Desde su inexpugnable fortaleza de Alamut, El Nido de Águilas, en una inaccesible zona montañosa del norte de Irán, esta secta instauró un imperio basado en el miedo, y sus hazañas traspasaron fronteras. El mito llegó a Occidente, y el término hashashin –vocablo del que deriva la palabra asesino– terminó siendo utilizado genéricamente como sinónimo de homicida. Aunque se autodenominaban nizaríes, los hashashins han pasado a la Historia por el apelativo despectivo que les dieron sus enemigos al conocer el uso que hacían de la planta cannabis sativa. Utilizaban el hachís para mostrar a sus posibles nuevos acólitos el aspecto del paraíso tras la autoinmolación. El método para hacerlo era sencillo, algo tosco, pero indudablemente imaginativo.

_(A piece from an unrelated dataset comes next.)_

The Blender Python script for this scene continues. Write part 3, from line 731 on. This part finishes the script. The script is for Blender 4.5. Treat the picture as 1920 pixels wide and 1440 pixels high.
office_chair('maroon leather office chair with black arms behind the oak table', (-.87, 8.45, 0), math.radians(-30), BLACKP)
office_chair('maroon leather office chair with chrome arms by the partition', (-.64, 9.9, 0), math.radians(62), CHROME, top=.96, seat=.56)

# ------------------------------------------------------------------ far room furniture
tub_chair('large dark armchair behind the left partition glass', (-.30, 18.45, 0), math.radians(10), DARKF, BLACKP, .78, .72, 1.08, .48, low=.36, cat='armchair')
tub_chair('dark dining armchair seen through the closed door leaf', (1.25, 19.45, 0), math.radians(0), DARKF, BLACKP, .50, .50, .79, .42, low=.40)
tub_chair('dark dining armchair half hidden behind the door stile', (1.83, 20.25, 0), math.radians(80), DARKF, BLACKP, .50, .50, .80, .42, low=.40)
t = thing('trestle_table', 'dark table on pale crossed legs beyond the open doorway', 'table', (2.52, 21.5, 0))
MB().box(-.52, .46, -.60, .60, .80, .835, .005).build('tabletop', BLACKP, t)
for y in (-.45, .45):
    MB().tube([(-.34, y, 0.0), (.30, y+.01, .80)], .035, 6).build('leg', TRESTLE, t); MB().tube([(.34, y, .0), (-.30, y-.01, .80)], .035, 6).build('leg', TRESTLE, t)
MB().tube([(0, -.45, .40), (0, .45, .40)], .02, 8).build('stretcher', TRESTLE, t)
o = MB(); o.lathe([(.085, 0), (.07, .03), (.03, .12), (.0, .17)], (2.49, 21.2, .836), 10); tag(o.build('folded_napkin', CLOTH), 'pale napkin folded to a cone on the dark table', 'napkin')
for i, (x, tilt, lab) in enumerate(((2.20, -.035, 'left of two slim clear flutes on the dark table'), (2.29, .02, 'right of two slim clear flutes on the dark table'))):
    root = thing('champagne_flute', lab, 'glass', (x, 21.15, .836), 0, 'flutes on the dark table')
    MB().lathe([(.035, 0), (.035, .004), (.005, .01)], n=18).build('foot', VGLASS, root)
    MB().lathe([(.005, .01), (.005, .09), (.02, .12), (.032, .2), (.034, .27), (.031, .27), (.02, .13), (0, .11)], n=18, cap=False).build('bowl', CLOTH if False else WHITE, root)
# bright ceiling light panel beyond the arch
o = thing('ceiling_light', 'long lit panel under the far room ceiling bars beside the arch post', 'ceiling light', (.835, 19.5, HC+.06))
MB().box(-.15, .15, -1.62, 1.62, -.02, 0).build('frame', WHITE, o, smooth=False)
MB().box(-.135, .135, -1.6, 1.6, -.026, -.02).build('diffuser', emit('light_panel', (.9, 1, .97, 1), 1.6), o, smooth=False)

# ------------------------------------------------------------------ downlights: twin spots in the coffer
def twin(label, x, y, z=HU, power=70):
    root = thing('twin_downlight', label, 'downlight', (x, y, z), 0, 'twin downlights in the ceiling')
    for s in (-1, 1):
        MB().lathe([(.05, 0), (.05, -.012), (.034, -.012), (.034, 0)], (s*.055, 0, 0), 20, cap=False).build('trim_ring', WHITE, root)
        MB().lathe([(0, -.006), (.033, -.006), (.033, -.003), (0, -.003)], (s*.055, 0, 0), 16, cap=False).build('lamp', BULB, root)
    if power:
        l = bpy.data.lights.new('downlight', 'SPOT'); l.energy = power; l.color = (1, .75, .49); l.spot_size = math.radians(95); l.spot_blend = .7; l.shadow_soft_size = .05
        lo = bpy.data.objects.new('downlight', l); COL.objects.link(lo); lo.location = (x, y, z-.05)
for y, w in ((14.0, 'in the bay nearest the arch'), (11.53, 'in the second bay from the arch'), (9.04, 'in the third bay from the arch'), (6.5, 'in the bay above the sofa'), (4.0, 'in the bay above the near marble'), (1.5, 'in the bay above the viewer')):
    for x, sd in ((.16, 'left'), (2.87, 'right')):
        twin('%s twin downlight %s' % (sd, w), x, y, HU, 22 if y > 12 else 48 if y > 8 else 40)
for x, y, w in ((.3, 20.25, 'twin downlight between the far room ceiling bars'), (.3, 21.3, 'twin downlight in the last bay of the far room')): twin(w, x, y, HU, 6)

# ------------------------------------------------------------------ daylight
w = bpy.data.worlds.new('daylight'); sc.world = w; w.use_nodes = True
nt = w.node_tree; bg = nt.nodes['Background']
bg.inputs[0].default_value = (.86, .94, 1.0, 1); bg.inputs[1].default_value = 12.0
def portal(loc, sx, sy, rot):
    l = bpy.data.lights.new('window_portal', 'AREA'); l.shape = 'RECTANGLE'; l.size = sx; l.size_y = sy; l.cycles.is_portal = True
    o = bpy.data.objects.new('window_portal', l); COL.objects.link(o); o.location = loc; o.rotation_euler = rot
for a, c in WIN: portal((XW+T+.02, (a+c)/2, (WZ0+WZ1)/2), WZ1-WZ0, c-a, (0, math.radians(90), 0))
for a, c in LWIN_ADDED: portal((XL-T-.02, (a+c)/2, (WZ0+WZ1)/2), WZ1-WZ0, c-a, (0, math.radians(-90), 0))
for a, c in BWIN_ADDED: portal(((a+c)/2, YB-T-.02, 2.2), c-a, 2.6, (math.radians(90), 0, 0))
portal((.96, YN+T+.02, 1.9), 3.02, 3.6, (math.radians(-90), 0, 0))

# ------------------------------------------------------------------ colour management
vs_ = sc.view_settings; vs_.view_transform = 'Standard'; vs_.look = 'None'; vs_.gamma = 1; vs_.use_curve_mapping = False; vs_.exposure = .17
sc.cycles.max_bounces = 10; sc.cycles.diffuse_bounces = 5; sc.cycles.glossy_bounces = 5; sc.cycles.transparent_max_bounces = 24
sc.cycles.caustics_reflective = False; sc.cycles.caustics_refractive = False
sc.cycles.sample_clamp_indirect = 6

Los rituales de iniciación
Los candidatos a entrar en la férrea orden de los hashashin eran drogados hasta perder la consciencia. Después, eran trasladados a uno de los patios interiores de la fortaleza de Alamut, donde la escenografía ya estaba lista. Al despertar, se encontraban rodeados de bellas mujeres dispuestas a satisfacer sus deseos.
Después de disfrutar unas horas del supuesto paraíso, los iniciados volvían a ser drogados y devueltos a la cruda realidad: debían obedecer ciegamente los dictados del Viejo de la Montaña, de Hasán i-Sabbat, el carismático líder de los hashashins –curiosa mezcla de místico, militar, teólogo e intelectual– que manejaba los hilos de la secta a su antojo. Tras mostrarles las mieles del paraíso prometido más allá de la muerte, el sacrificio se convertía en un mero trámite sin importancia que la mayoría estaba dispuesta a cumplimentar.

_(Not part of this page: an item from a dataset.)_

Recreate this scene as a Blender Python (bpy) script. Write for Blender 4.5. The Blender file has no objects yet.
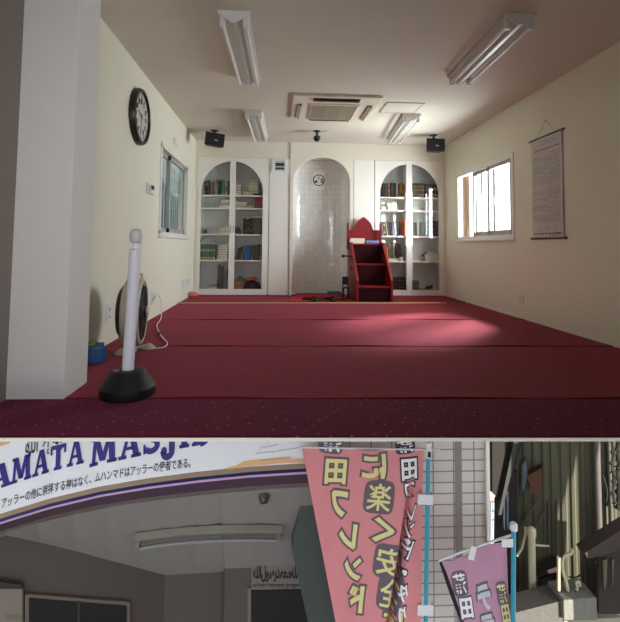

Con los hashashins es complicado diferenciar mito y realidad, fundamentalmente porque toda la documentación referente a la secta se perdió cuando los mongoles decidieron, en el año 1256, no dejar de Alamut ni los cimientos. Cientos de documentos se perdieron en la quema de su legendaria biblioteca. Lo que hoy conocemos procede de fuentes indirectas, a menudo de sus propios enemigos o de viajeros con la imaginación desbocada, como Marco Polo.
Asesinos suicidas
Lo que sí parece cierto es que desde el siglo X hasta el XII desarrollaron una estrategia de asesinatos selectivos contra grandes líderes suníes –políticos y militares fundamentalmente sirios, persas y otomanos– milimétricamente orquestada. Su forma de actuar era sencilla… y aterradora. Con tiempo y paciencia, se infiltraban en las filas enemigas y poco a poco lograban el acceso a la víctima. En el momento propicio, le asesinaban con una daga envenenada, a plena luz del día, ante el mayor número de personas posible. Era su forma de demostrar su poder y la capacidad de llegar a los hombres más poderosos del momento. Era un ataque suicida, ya que el hashashin era casi siempre capturado y ajusticiado de inmediato.

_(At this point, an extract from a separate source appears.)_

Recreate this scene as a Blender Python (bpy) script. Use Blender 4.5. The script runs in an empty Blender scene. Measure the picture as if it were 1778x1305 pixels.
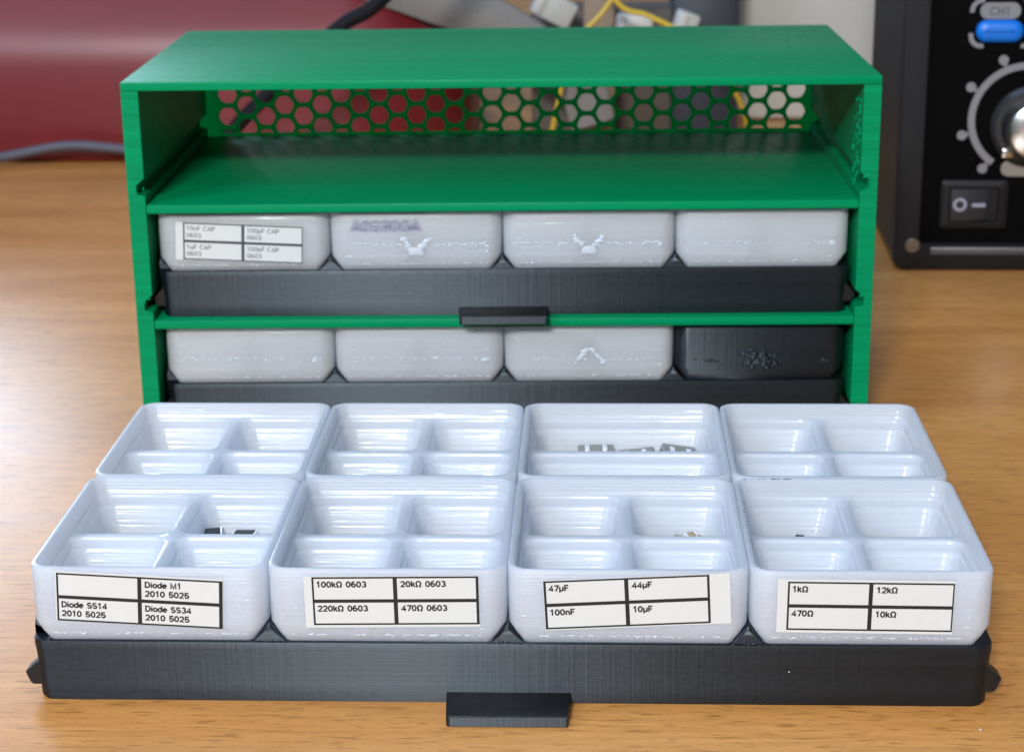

La leyenda también cuenta que, al más puro estilo siciliano, antes del atentado avisaban a sus víctimas de que su final estaba cerca. Pero en vez de utilizar las engorrosas cabezas de caballo usaban panecillos calientes que depositaban en los aposentos más privados del futuro difunto. Una forma sutil, pero efectiva, de aterrorizar a la víctima y hacerle saber que en cualquier momento podían llegar hasta él.
Aunque nunca fueron más de 50.000 en total, todos los ataques a Alamut organizados por diferentes dinastías sunitas a lo largo del siglo XI –su época de esplendor– fracasaron. Sólo el nieto de Genghis Khan, ya en el siglo XIII, al mando de sus tropas mongolas pudo acabar con los hashashin… pero no con su leyenda. Desde Baudelaire, con sus Paraísos artificiales, hasta un videojuego, Assasin’s Creed, se han ocupado del mito.